Photo by Shannon Cardella / Cuestonian Photographer


By Austin Brumblay
Managing Editor of Content

Prospective California State University transfer students have found themselves in a race against nearly 1 million applicants this coming fall.

The record breaking applicant pool has caused CSUs to become more competitive in their decision process – where 1 in 10 qualified students will be denied.

Last year a record 31,000 qualified students were turned away and projections for this year are expected to be much higher.

A recent report from EdSource, a California education resource site, explained the statistical risks transfer students face and has put Cuesta students on edge.

“The number of CSU applicants made me nervous about getting in the schools that I wanted,” said Robert Kraemer, a fourth year Cuesta mathematics major. “It really changed my chances.”

Over the last seven years, there has been a sharp increase in CSU applications–where the rise in preparation from high schools and low-cost tuition has inflated applicant numbers dramatically.

Fall 2018 applicants topped out at a record 912,000 freshman and transfer candidates across the CSU system.

The staggering number of students yield almost a 25 percent increase over 2011. In contrast, CSU campus sizes have only increased by 10 percent since 2011–which has caused many students to be denied simply from unavailable space.

Cal Poly was no exception, as a record 65,500 students applied to attend next fall.
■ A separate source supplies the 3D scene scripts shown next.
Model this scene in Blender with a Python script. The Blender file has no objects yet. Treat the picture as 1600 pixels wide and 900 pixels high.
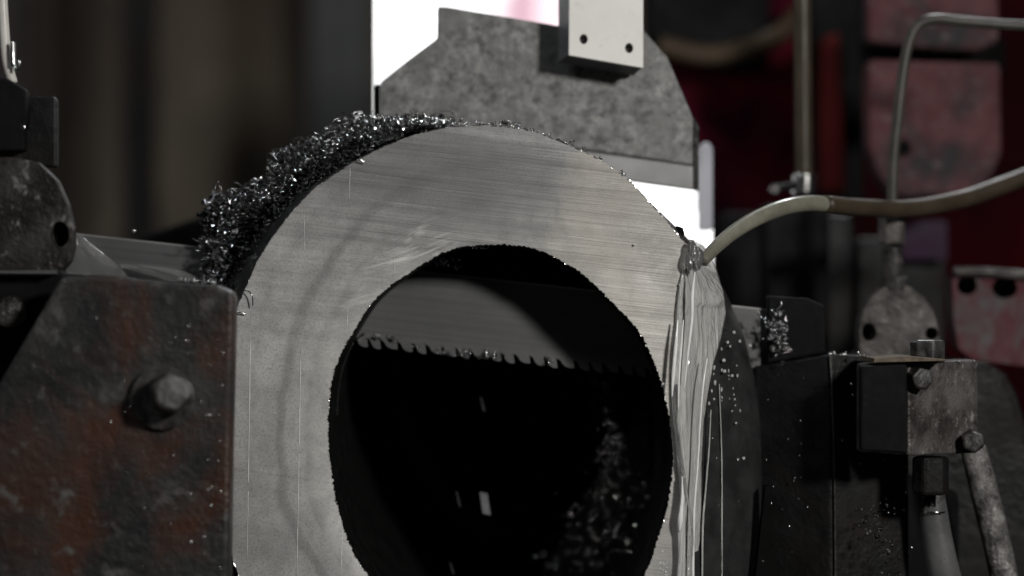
import bpy, bmesh, math, random
from mathutils import Vector, Matrix, noise
R = math.radians
random.seed(7)
SC = bpy.context.scene
COL = SC.collection

# ------------------------------------------------------------------ camera
H = 1.30                                   # camera height above the workshop floor
F = 85.0
K = 36.0 / F / 1600.0                      # metres per photo pixel per metre of distance
cam_data = bpy.data.cameras.new("camera")
cam = bpy.data.objects.new("camera", cam_data); COL.objects.link(cam)
cam.location = (0, 0, H); cam.rotation_euler = (R(90), 0, 0)
cam_data.lens = F; cam_data.sensor_width = 36
cam_data.clip_start = 0.05; cam_data.clip_end = 100
cam_data.dof.use_dof = True
cam_data.dof.focus_distance = 2.0
cam_data.dof.aperture_fstop = 1.8
cam_data.dof.aperture_blades = 9
SC.camera = cam

# ------------------------------------------------------------------ world + lamps
w = bpy.data.worlds.new("World"); SC.world = w; w.use_nodes = True
bg = w.node_tree.nodes["Background"]
bg.inputs[0].default_value = (0.80, 0.88, 1.0, 1); bg.inputs[1].default_value = 0.006

def area(name, loc, target, size, power, color=(1, 1, 1), size_y=None):
    l = bpy.data.lights.new(name, 'AREA'); l.energy = power; l.size = size; l.color = color
    if size_y: l.shape = 'RECTANGLE'; l.size_y = size_y
    o = bpy.data.objects.new(name, l); COL.objects.link(o); o.location = loc
    o.rotation_euler = (Vector(target) - Vector(loc)).to_track_quat('-Z', 'Y').to_euler()
    return o
area("work_lamp", (1.17, 0.02, H + 0.66), (0.0, 2.0, H), 0.20, 42, (1.0, 0.98, 0.94))
area("side_lamp", (-1.25, 0.75, H - 0.10), (-0.05, 2.0, H - 0.08), 0.22, 0.6, (1.0, 0.95, 0.87))
sl = bpy.data.lights.new("bore_fill_light", 'SPOT'); sl.energy = 50; sl.spot_size = R(7.8); sl.spot_blend = .5; sl.shadow_soft_size = .03  # added spot without a real source, brightens the chips in the bore
so = bpy.data.objects.new("bore_fill_light", sl); COL.objects.link(so); so.location = (-0.75, 0.25, H + 0.22)
so.rotation_euler = (Vector((0.07, 2.2, H - 0.235)) - so.location).to_track_quat('-Z', 'Y').to_euler()
area("overhead_glint_light", (-1.6, 1.2, H + 2.4), (-0.1, 2.1, H), 0.7, 20, (0.92, 0.97, 1.0), 0.25)  # added light, no known source, for more glints on the chips
area("rear_sparkle_light", (0.7, 3.6, H + 1.9), (-0.1, 2.1, H + 0.05), 0.5, 30, (0.95, 0.98, 1.0), 0.25)  # added from behind to make the chip heap's rim sparkle

SC.view_settings.view_transform = 'Standard'
SC.view_settings.look = 'None'
SC.view_settings.exposure = 0.0
SC.view_settings.gamma = 1.0
SC.render.engine = 'CYCLES'
SC.cycles.use_denoising = True
SC.cycles.max_bounces = 6
SC.cycles.transmission_bounces = 6
SC.cycles.sample_clamp_indirect = 4
SC.cycles.sample_clamp_direct = 60

# ------------------------------------------------------------------ helpers
def P(px, py, Y):
    "a point at distance Y in front of the camera height, measured off the photograph"
    return Vector(((px - 800) * K * Y, Y, H + (450 - py) * K * Y))

def set_props(o, label=None, cat=None, group=None, kind=None):
    if label: o["label"] = label
    if cat: o["category"] = cat
    if group: o["group"] = group
    if kind: o["kind"] = kind
    return o

def root(name, loc, label, cat, group=None):
    o = bpy.data.objects.new(name, None); COL.objects.link(o)
    o.location = loc; o.empty_display_size = 0.02
    bpy.context.view_layer.update()
    return set_props(o, label, cat, group)

def origin_of(o):
    v = Vector((0, 0, 0))
    while o is not None:
        v += o.location; o = o.parent
    return v

def link(name, verts, faces, mat, parent=None, smooth=False, bevel=0, loc=None, segs=2):
    if parent is not None: org = origin_of(parent)
    else: org = Vector((0, 0, 0))
    if loc is None:
        c = Vector((0, 0, 0))
        for v in verts: c += Vector(v)
        loc = c / max(1, len(verts))
    me = bpy.data.meshes.new(name)
    me.from_pydata([tuple(Vector(v) - loc) for v in verts], [], faces)
    bm = bmesh.new(); bm.from_mesh(me)
    bmesh.ops.recalc_face_normals(bm, faces=bm.faces)
    bm.to_mesh(me); bm.free()
    if smooth:
        me.polygons.foreach_set("use_smooth", [True] * len(me.polygons))
    me.materials.append(mat)
    o = bpy.data.objects.new(name, me); COL.objects.link(o)
    o.location = loc - org; o.parent = parent
    if bevel:
        m = o.modifiers.new("bevel", 'BEVEL'); m.width = bevel; m.segments = segs
        m.limit_method = 'ANGLE'; m.angle_limit = R(30)
    return o

def prism(name, poly, Y0, Y1, mat, parent=None, bevel=0.0, smooth=False):
    "an outline (photo pixels at distance Y0) pushed straight back to Y1"
    fr = [P(x, y, Y0) for x, y in poly]
    bk = [Vector((v.x, Y1, v.z)) for v in fr]
    n = len(fr)
    faces = [tuple(range(n)), tuple(range(2 * n - 1, n - 1, -1))]
    faces += [(i, n + i, n + (i + 1) % n, (i + 1) % n) for i in range(n)]
    return link(name, fr + bk, faces, mat, parent, smooth, bevel)

def plate_holes(name, poly, holes, Y0, Y1, mat, parent=None, bevel=0.0):
    "prism with round through holes (cx, cy, rx, ry in pixels)"
    from mathutils.geometry import tessellate_polygon
    loops = [[P(x, y, Y0) for x, y in poly]]
    for cx, cy, rx, ry in holes:
        loops.append([P(cx + rx * math.cos(a), cy + ry * math.sin(a), Y0) for a in [2 * math.pi * i / 24 for i in range(24)]])
    tris = tessellate_polygon([[Vector((v.x, v.z, 0)) for v in L] for L in loops])
    fr = [v for L in loops for v in L]; n = len(fr)
    fs = [tuple(t) for t in tris] + [tuple(n + k for k in reversed(t)) for t in tris]
    k0 = 0
    for L in loops:
        m_ = len(L)
        for i in range(m_):
            a_, b_ = k0 + i, k0 + (i + 1) % m_
            fs.append((a_, b_, n + b_, n + a_))
        k0 += m_
    return link(name, fr + [Vector((v.x, Y1, v.z)) for v in fr], fs, mat, parent, False, bevel)

def catmull(pts, n=10):
    pts = [Vector(p) for p in pts]
    Q = [pts[0] * 2 - pts[1]] + pts + [pts[-1] * 2 - pts[-2]]
    out = []
    for i in range(1, len(Q) - 2):
        p0, p1, p2, p3 = Q[i - 1:i + 3]
        for k in range(n):
            t = k / n
            out.append(0.5 * ((2 * p1) + (p2 - p0) * t + (2 * p0 - 5 * p1 + 4 * p2 - p3) * t * t + (3 * p1 - p0 - 3 * p2 + p3) * t ** 3))
    out.append(pts[-1])
    return out

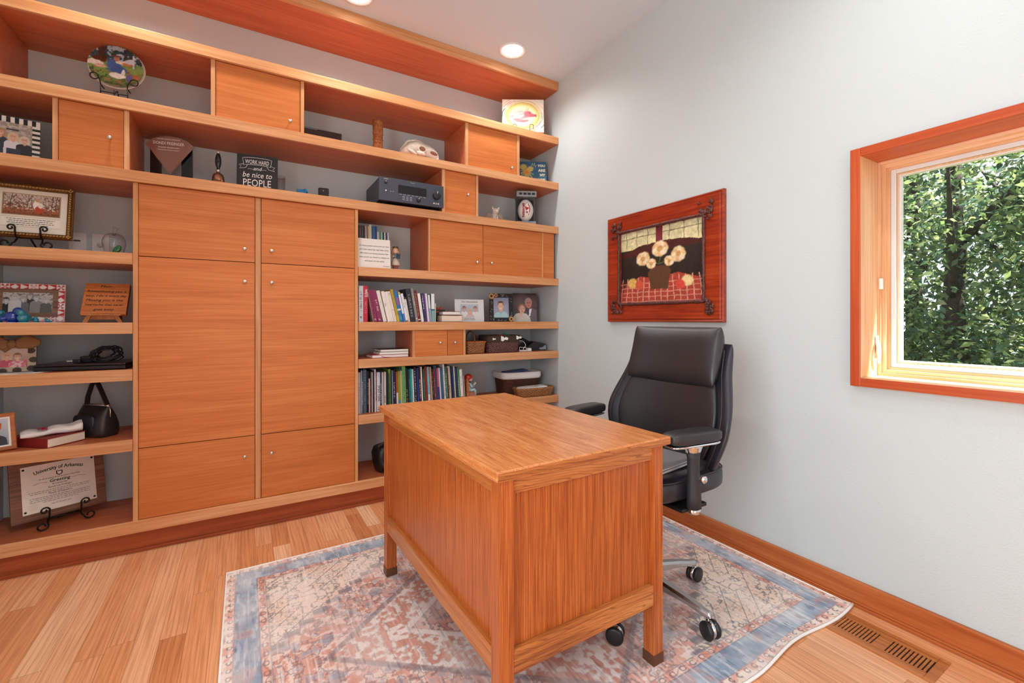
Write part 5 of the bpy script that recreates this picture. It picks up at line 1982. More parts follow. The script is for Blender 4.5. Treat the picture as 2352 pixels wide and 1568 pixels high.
rb = thing('red_book', 'thick red hardback lying flat left of the black handbag', 'book', (-2.956, .010, Z7 + .001), R(50))
MB().box(0, .167, 0, .232, 0, .003, .001).build('back_cover', M['redbook'], rb)
MB().box(0, .167, 0, .232, .0415, .0445, .001).build('front_cover', M['redbook'], rb)
b = MB().box(.0, .004, .0, .232, .0032, .0413, .001)
b.build('spine', M['redbook'], rb)
MB().box(.0045, .163, .004, .228, .0033, .0412).build('pages', M['paper'], rb)
hk = thing('handkerchief', 'folded white handkerchief with embroidered red flowers on the red book', 'handkerchief', (-2.972, .135, Z7 + .0465), R(0))
b = MB()
secs = []
for i in range(22):
    t = i / 21
    y = -.105 + .21 * t
    sec = []
    for j in range(20):
        a_ = 2 * PI * j / 20
        wx = .05 + .006 * math.sin(t * 9)
        hz = .011 + .010 * t + .003 * math.sin(t * 14)
        sec.append((wx * math.copysign(abs(math.cos(a_)) ** .6, math.cos(a_)) + .006 * math.sin(t * 6), y, max(0, hz * (1 + math.copysign(abs(math.sin(a_)) ** .7, math.sin(a_))) + .0025 * math.sin(5 * a_ + t * 12))))
    secs.append(sec)
b.loft(secs)
b.xf(Rz(R(-72)))
b.build('cloth', M['linen'], hk)
b = MB()
rg = random.Random(6)
for i in range(26):
    b.ell((rg.uniform(-.03, .03), -.035 + rg.uniform(-.018, .018), .0305 + rg.uniform(-.001, .001)), (.005, .004, .0022), Rz(rg.uniform(0, 3)), 8, 5, col=lin(rg.choice(['b02040', 'c83a5c', 'c02848', '5a7a4a'])))
b.xf(Rz(R(-72)))
b.build('embroidery', M['matte'], hk)

hb = thing('handbag', 'black leather handbag with upright strap handle', 'handbag', (-2.828, .222, Z7), R(-42))
def bagsec(z, hw, hd):
    return [(hw * math.copysign(abs(math.cos(2 * PI * j / 40)) ** .42, math.cos(2 * PI * j / 40)), hd * math.copysign(abs(math.sin(2 * PI * j / 40)) ** .55, math.sin(2 * PI * j / 40)), z) for j in range(40)]
b = MB().loft([bagsec(.0, .088, .045), bagsec(.004, .096, .052), bagsec(.02, .100, .057), bagsec(.06, .098, .056), bagsec(.10, .092, .045), bagsec(.135, .086, .026), bagsec(.15, .083, .014), bagsec(.155, .082, .011)])
b.build('body', M['leather'], hb)
b = MB()
b.ell((-.012, -.047, .066), (.066, .0125, .050), None, 24, 12, .45)
b.build('front_pocket', M['leather_d'], hb)
b = MB()
b.tube([(-.082, -.0, .156), (0, -.0, .158), (.082, 0, .156)], [.007] * 3, 10)
b.tube([(.083, 0, .155), (.09, 0, .13), (.092, -.002, .10)], .003, 8)
b.build('clasp_bar', M['nickel'], hb)
pts = [(-.062, 0, .158), (-.055, 0, .20), (-.03, 0, .262), (-.012, 0, .280), (.004, 0, .278), (.03, 0, .235), (.066, 0, .168), (.07, 0, .158)]
b = MB()
secs = []
fine = []
for i in range(len(pts) - 1):
    for k in range(5):
        fine.append(Vector(pts[i]).lerp(Vector(pts[i + 1]), k / 5))
fine.append(Vector(pts[-1]))
for i, p_ in enumerate(fine):
    d_ = (fine[min(i + 1, len(fine) - 1)] - fine[max(i - 1, 0)]).normalized()
    n_ = Vector((-d_.z, 0, d_.x)) * .003
    y_ = Vector((0, .011, 0))
    secs.append([p_ + n_ + y_, p_ + n_ - y_, p_ - n_ - y_, p_ - n_ + y_])
b.loft(secs, smooth=False)
b.build('handle', M['leather'], hb)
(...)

The applicants will be competing for roughly 6,000 spots, according to last year’s enrollment data.

The influx of students has put CSUs in a tough predicament. What were traditionally considered universities open to everyone, have now become more competitive than many University of California campuses.

Popular CSU campuses such as Cal Poly and San Diego State reported acceptance rates of 29 and 34 percent. While their UC counterparts UC Santa Barbara and UC San Diego each reported 36 percent acceptance rates for the 2017 term.

The new highly selective process had caused concern among students and prompted them to pay closer attention to transfer details:

“I spent a lot of time working with one of the counselors throughout the application process to make sure my applications were as good as possible,” Kraemer said.

Cuesta’s transfer center has also been affected, as a surge of prospective transfer students have been using the facility to help their chances of acceptance.

“There’s definitely been more students during the application season over years past,” said Ariana Jimenez, Cuesta’s university transfer center specialist. “The best thing a student can do is plan ahead and meet with counselors.”

The accessibility that once drew students to CSUs has since eroded away via campus “impactions”–and are the direct cause of the newly-acquired GPA elitism among campuses, according to Jane Conoley, university president of CSU Long Beach.

Impactions occur when a campus has surpassed its capacity in both enrollment and resources.

Of the 23 CSU campuses, only seven have room to accommodate all qualified transfer students. And one-quarter of the campuses, including Cal Poly, reported that all undergraduate programs are impacted for the 2018-19 school year.

To help prevent qualified applicants from being denied, the CSU system added the Associate Degree for Transfer program to guarantee students acceptance to at least one CSU campus upon completion of the degree.  

The ADT, conveniently referred to as “a degree with a guarantee,” allows for students to gain priority and a GPA boost in applicable majors to CSU campuses.

Cuesta students are also encouraged to be proactive about their transfer goals.

“Counselors can help plan [students] classes and formulate maps to go by, to best succeed in their futures,” Jimenez said.